Sunday, February 1st, 2009

Haiku from Ireland: even though I’m barely Irish – and not remotely Japanese - something about this resonates very deeply with me. A coming-together of two worlds. Granted, they’re both little more than worlds of make-believe, to me; I’ve never visited either country, and have little to go on but books and my own imaginings. I do know that both are small  island nations (small compared to Canada at least), with long and prestigious literary histories… 

Shamrock Haiku, the international Haiku Journal of the Irish Haiku Society, will keep you reading for a long time. Wonderful stuff. It also has an excellent page of guidelines and inspirations, rules and recommendations for the [potentially] enlightened writing and appreciation of haiku. It includes, among other things, some suggestions for both English grammar and Japanese poetics. Some examples:

  • Don’t follow good dead poets but search for what they searched for.
  • Hokku can’t be assembled from component parts. Poet’s work is similar to that of a goldsmith.
  • Haiku are always set in the present moment. Nevertheless, listen out for history breathing behind our contemporaries’ backs.

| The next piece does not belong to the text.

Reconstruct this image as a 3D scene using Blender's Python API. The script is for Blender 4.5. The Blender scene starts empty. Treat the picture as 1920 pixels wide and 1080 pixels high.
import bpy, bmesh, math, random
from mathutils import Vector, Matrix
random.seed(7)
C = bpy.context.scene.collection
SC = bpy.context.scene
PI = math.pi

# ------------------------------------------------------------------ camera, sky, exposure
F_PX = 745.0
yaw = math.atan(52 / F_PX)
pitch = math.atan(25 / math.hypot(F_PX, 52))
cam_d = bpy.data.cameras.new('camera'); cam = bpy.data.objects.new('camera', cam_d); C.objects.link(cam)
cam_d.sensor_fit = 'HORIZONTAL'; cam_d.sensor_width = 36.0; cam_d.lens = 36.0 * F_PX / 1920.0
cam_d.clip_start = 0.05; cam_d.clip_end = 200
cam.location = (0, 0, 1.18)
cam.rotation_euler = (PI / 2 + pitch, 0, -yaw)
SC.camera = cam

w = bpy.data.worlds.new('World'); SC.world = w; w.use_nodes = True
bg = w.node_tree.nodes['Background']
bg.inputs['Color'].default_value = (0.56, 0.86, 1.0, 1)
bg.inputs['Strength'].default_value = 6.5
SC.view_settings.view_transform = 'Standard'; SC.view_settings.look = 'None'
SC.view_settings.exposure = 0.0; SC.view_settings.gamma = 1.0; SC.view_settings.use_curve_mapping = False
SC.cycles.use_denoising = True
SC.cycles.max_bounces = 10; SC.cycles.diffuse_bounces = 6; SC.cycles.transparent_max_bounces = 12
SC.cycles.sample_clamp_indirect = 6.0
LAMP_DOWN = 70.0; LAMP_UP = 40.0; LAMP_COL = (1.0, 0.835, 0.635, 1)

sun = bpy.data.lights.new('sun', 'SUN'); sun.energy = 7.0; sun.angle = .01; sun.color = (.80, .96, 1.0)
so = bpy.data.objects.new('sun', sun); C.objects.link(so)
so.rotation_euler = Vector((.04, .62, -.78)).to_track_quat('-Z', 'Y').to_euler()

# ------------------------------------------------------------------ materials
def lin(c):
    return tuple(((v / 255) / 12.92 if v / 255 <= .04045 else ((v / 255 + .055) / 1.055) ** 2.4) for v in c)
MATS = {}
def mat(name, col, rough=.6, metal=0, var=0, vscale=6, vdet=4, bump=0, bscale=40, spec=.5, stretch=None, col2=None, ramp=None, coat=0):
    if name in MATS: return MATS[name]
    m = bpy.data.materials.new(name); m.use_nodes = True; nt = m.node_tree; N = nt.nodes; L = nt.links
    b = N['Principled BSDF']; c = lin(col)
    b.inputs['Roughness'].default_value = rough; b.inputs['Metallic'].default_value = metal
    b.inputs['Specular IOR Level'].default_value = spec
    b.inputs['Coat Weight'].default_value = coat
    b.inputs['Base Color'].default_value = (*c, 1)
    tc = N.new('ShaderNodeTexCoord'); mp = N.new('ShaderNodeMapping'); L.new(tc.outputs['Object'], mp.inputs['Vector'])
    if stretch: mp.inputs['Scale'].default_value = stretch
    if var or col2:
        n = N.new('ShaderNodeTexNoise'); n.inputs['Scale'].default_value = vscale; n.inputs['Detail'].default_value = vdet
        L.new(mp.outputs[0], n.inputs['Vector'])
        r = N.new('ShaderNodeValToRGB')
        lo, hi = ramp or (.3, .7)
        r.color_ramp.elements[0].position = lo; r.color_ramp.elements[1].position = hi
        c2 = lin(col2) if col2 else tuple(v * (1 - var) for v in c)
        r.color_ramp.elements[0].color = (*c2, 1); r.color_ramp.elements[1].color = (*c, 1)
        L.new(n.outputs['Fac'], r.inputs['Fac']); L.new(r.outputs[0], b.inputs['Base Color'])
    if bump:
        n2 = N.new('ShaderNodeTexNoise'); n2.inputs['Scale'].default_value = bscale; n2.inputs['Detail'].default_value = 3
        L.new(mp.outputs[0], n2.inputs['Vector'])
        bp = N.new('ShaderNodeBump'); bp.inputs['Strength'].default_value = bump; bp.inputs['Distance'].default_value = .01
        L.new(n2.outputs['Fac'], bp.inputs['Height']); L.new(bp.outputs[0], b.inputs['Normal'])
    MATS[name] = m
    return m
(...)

Haiku has become a truly international form of poetry. Print and online journals abound with translations to and from English, and dozens of other languages. The existance of the World Kigo Database (kigo are the seasonal reference-words, essential to formal Japanese haiku) that alone seems ample evidence that haiku is a growing and evolving worldwide phenomena. Korea, too, has its own unique haiku – as well as its own unique haiku-related problems.